The ACCEPT statement can be used with the TIMER attribute on a window to create the “Windows-friendly” equivalent of a LOOP. A timer generates a periodic event that is sent to your ACCEPT loop. If you have a window with a one second timer on it, the timer event (EVENT:Timer) will be posted to your ACCEPT loop once every second. By placing the code that would normally be in a LOOP in the CASE block for the timer event, your code will be executed every time the timer event occurs and then control will return to the ACCEPT statement so that Windows can continue working.

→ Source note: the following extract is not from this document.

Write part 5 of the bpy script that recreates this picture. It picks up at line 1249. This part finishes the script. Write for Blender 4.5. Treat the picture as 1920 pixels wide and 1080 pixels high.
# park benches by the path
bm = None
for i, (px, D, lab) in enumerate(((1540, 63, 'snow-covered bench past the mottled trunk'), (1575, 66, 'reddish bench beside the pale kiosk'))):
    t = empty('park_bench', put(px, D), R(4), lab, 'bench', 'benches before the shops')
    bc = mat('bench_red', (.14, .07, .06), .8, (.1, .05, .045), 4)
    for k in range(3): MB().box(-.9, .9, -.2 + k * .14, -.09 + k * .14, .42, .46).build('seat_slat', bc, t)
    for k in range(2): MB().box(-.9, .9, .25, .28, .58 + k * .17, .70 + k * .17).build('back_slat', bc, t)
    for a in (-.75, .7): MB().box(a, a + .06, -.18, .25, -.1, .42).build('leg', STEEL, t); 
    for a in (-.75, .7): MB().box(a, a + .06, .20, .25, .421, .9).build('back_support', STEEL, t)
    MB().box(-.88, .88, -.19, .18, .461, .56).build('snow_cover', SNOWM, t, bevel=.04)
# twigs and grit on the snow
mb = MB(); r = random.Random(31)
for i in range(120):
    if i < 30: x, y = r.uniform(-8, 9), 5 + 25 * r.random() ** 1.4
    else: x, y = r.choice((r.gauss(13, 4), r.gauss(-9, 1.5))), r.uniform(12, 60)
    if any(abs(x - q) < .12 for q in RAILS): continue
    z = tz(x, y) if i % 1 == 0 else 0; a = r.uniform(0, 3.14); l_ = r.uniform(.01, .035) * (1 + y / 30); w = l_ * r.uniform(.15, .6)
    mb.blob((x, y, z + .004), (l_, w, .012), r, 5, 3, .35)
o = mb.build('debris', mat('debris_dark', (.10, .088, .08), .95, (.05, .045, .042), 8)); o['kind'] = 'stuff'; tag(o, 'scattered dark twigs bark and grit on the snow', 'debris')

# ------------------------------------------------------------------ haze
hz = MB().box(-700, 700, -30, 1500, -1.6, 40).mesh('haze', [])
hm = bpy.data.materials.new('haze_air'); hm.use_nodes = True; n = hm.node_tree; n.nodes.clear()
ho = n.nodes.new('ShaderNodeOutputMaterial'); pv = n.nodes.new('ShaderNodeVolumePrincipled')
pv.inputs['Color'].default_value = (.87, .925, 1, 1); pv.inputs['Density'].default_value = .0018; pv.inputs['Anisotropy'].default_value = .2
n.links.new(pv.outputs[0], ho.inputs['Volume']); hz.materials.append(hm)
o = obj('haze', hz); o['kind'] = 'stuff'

Here is a simple example. This code is a loop that reads the records in a data file and prints a detail band on a report for each record:
LOOP NEXT(DataFile) IF ERRORCODE() THEN BREAK. PRINT(Rpt:Detail) END
The equivalent code using an ACCEPT loop is:
WINDOW{PROP:Timer} = 50
ACCEPT
CASE EVENT()
OF EVENT:Timer
NEXT(DataFile)
IF ERRORCODE() THEN BREAK.
PRINT(Rpt:Detail)
END
END
Two important things happen as a result of this code:
It almost seems anti-climactic that after all that build-up a simple ACCEPT loop solves the problem. Because it is central to the operation of your Windows program, the ACCEPT loop will be a common place for you to go when adding functionality to your program.
As an example, assume that you have a program for editing files. When the users chooses a file to open, you open a new MDI child window to edit the file. If the user tries to open a file twice, you probably want the first window to be opened rather than opening two windows. To accomplish this, you post an event to the ACCEPT loop for the first window (remember that an MDI program is multi-threaded) and then the event processing code for that event can make your first window the active window.
This kind of flexibility in the ACCEPT loop allows you to take greater advantage of event-driven programming, making your programs more Windows-friendly and giving you greater control over the way they operate.